Former GOP president Donald Trump and then-Senate Leader Mitch McConnell of Kentucky oushed through a flurry of federal judges and three Supreme Court justices who will shape the courts for a generation.

Biden and the Democrats are working to counter with a rapid number of diverse nominations and confirmations. But that is stoking fears of the politicization of the judiciary, something judges roundly reject as they affirm their ability to be fair and impartial.

Abudu currently serves as the deputy legal director for strategic litigation at the Southern Poverty Law Center and was at the American Civil Liberties Union of Florida before that and also worked at the ACLU's Voting Rights Project. She graduated from Tulane University law school in 1999.

Her deep experience in voting rights will be extremely relevant, White House officials and advocates say, especially considering the increasing challenges facing voters this year following a series of GOP-led restrictions. She would also be the first judge of color to sit on the court from Georgia, a state that was among the most critically watched during the 2020 elections.

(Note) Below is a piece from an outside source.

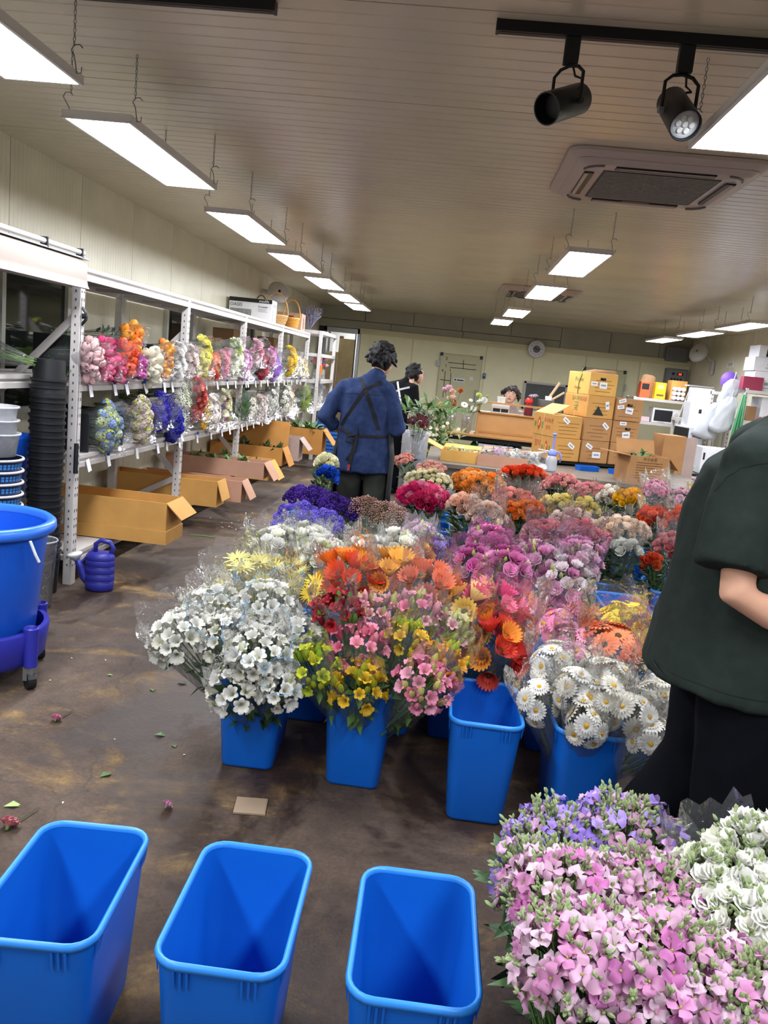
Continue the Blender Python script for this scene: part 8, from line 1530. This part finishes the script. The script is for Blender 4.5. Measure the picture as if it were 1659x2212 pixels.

“This is an extraordinary appointment," said Leslie Proll, senior adviser on judicial nominations for NAACP. "Nancy Abudu’s nomination addresses a breathtaking gap in representation on this Southern appellate bench. Her substantial voting rights expertise will be a welcome addition to this court, which has an outsized voting rights docket and is pivotal to protecting our democracy.”

Childs has been on the bench in South Carolina since 2010, appointed by former President Barack Obama. She received her master’s in Judicial Studies from Duke University School of Law in 2016. She got her law degree from the University of South Carolina School of Law.

With these two, Biden has now nominated 75 federal judges. Of the 40 confirmed so far, 80% are women, with 53% being people of color, according to the White House.

The U.S. Senate must confirm the nominations. But with no Supreme Court opening to slow them, Biden and Senate Democrats are putting judges on federal trial and appellate courts at a much faster clip than any of Biden’s recent predecessors, Trump included.

The Senate confirmed 18 circuit and district court judges in Trump’s first year in office, and 12 in Obama’s inaugural year.

Obama and Clinton, the last two Democratic presidents, were slow to move judicial nominations. But they both had early, time-consuming Supreme Court vacancies to deal with.